I'm a list maker, and it is just take one step at a time. And while a big goal is great, I think that you can get really overwhelmed if, you know, if I would have started this and said ‘in a year's time, I'm going to be producing X number of stuff and making X number of dollars,’ there's just no way I would have ever started. I literally started with, OK, I really love making pottery. I'm not getting enough of it at the Art Center, so I'm going to buy a wheel, and it was really expensive. It was scary to make this investment, because I thought, oh my gosh, what if I am a failure?

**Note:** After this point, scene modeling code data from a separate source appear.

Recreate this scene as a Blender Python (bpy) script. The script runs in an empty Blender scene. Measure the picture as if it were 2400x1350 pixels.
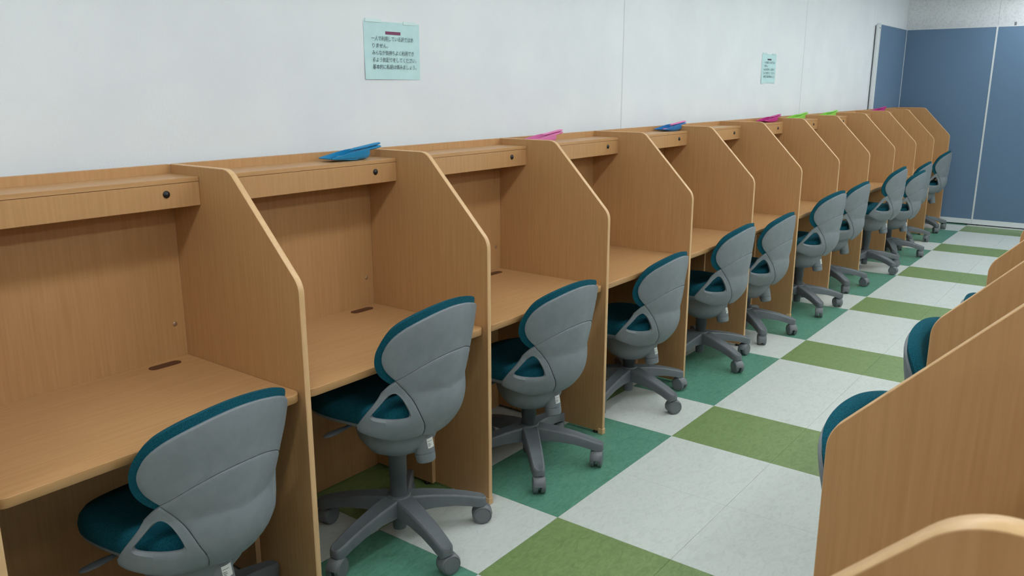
import bpy, bmesh, math, random
from mathutils import Vector, Matrix
random.seed(7)
PI = math.pi
scene = bpy.context.scene
COL = scene.collection

# ------------------------------------------------------------------ camera
def make_camera():
    yaw, pitch, roll = 0.6532, -0.2396, -0.0002
    F = Vector((math.cos(pitch)*math.cos(yaw), math.cos(pitch)*math.sin(yaw), math.sin(pitch)))
    R = F.cross(Vector((0, 0, 1))).normalized()
    U = R.cross(F)
    R2 = math.cos(roll)*R + math.sin(roll)*U
    U2 = -math.sin(roll)*R + math.cos(roll)*U
    cam = bpy.data.cameras.new('camera')
    cam.sensor_fit = 'HORIZONTAL'
    cam.sensor_width = 36.0
    cam.lens = 1931.26/2400*36.0
    cam.clip_start = 0.02
    cam.dof.use_dof = True
    cam.dof.focus_distance = 3.4
    cam.dof.aperture_fstop = 17
    o = bpy.data.objects.new('camera', cam)
    COL.objects.link(o)
    M = Matrix((R2, U2, -F)).transposed().to_4x4()
    M.translation = Vector((-1.3528, -2.3278, 1.5057))
    o.matrix_world = M
    scene.camera = o
make_camera()

# ------------------------------------------------------------------ world, exposure
W = bpy.data.worlds.new('world')
scene.world = W
W.use_nodes = True
W.node_tree.nodes['Background'].inputs[0].default_value = (0.8, 0.9, 1.0, 1)
W.node_tree.nodes['Background'].inputs[1].default_value = 0.05
vs = scene.view_settings
vs.view_transform = 'Standard'
vs.look = 'None'
vs.exposure = 0.57
vs.gamma = 1.0
vs.use_curve_mapping = False
LAMP_STRENGTH = 9.0
LAMP_COLOR = (0.95, 0.99, 1.0)
LAMP_ROWS = (-1.25, -3.1, -4.95)  # last row is added, for low-angle fill light under the shelves

# ------------------------------------------------------------------ helpers
def lin(c):
    r = []
    for v in c:
        v = v/255.0
        r.append(v/12.92 if v <= 0.04045 else ((v+0.055)/1.055)**2.4)
    return (r[0], r[1], r[2], 1.0)

def tag(o, label=None, cat=None, group=None, kind=None):
    if label: o['label'] = label
    if cat: o['category'] = cat
    if group: o['group'] = group
    if kind: o['kind'] = kind
    return o

def mesh(name, verts, faces, smooth=False):
    me = bpy.data.meshes.new(name)
    me.from_pydata([tuple(v) for v in verts], [], [tuple(f) for f in faces])
    bm = bmesh.new(); bm.from_mesh(me)
    bmesh.ops.remove_doubles(bm, verts=bm.verts, dist=1e-6)
    bmesh.ops.recalc_face_normals(bm, faces=bm.faces)
    bm.to_mesh(me); bm.free()
    if smooth:
        for p in me.polygons: p.use_smooth = True
    return me

def obj(name, me, mat=None, parent=None, loc=(0, 0, 0), rot=(0, 0, 0)):
    o = bpy.data.objects.new(name, me)
    COL.objects.link(o)
    o.location = loc
    o.rotation_euler = rot
    if parent: o.parent = parent
    if mat and len(me.materials) == 0: me.materials.append(mat)
    return o

def empty(name, loc=(0, 0, 0), rz=0.0):
    o = bpy.data.objects.new(name, None)
    COL.objects.link(o)
    o.empty_display_size = 0.1
    o.location = loc
    o.rotation_euler = (0, 0, rz)
    return o

def copy_tree(o, parent=None):
    c = o.copy()
    COL.objects.link(c)
    c.parent = parent
    for ch in list(o.children):
        copy_tree(ch, c)
    return c

def box_vf(x0, x1, y0, y1, z0, z1, base=0):
    v = [(x0, y0, z0), (x1, y0, z0), (x1, y1, z0), (x0, y1, z0), (x0, y0, z1), (x1, y0, z1), (x1, y1, z1), (x0, y1, z1)]
    f = [(0, 3, 2, 1), (4, 5, 6, 7), (0, 1, 5, 4), (1, 2, 6, 5), (2, 3, 7, 6), (3, 0, 4, 7)]
    return v, [tuple(i+base for i in q) for q in f]

def box(name, x0, x1, y0, y1, z0, z1, bevel=0.0, seg=1):
    v, f = box_vf(x0, x1, y0, y1, z0, z1)
    me = mesh(name, v, f)
    if bevel > 0:
        bm = bmesh.new(); bm.from_mesh(me)
        bmesh.ops.bevel(bm, geom=list(bm.edges), offset=bevel, segments=seg, affect='EDGES', profile=0.5)
        bm.to_mesh(me); bm.free()
    return me

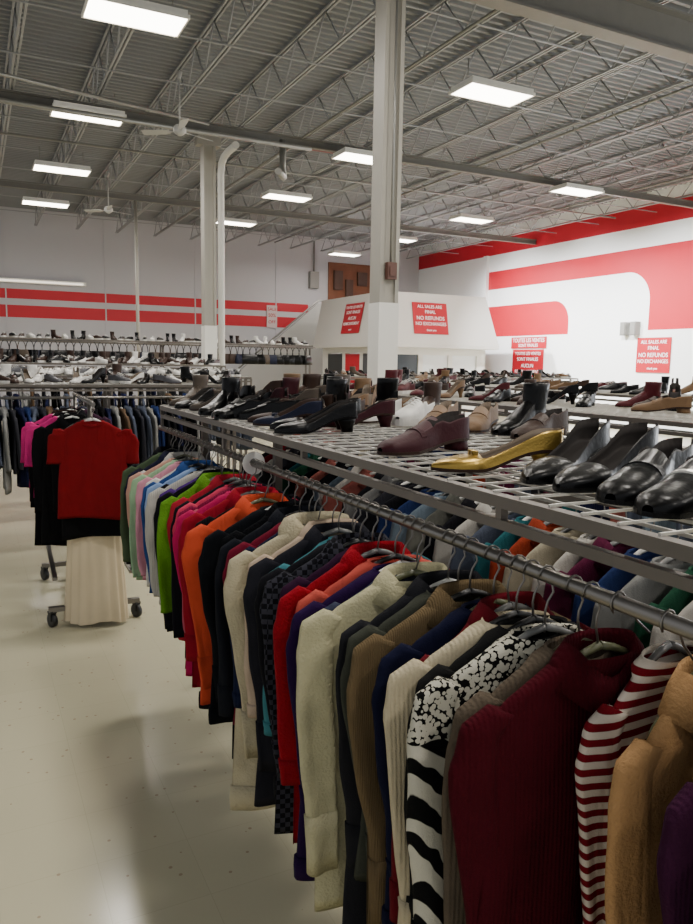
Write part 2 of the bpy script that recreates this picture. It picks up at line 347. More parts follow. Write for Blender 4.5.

And then my first big leap was selling at Vintage and Made Fair. I sweat my way through the weekend because it was so nerve-racking, and it wasn't necessarily fun for me, but it was affirming. And I think it’s all about taking the next step. And some of it is just sort of tedious, boring, like, oh my gosh, I've got to make a business card. OK, how do I get a business card? OK, I Googled business card. Vistaprint comes up and OK, I've got to design the business card, and it's literally like five thousand things. Five thousand steps and list after list after list. And once you finish a list, you start another one, but then you realize, oh my gosh, I've just thrown away four lists of stuff that I've accomplished. I've gotten this far and you kind of look behind and think, wow, I can't believe I'm here. It’s totally stressful. It's totally exhilarating. I think that if it weren't any of those things, you probably weren't on the right path. If it's not exhilarating and stressful, if it's just stress, then maybe it's not the right time.

It will continue to evolve, and of course you'll make mistakes along the way, but as long as you're learning and growing, it will come together.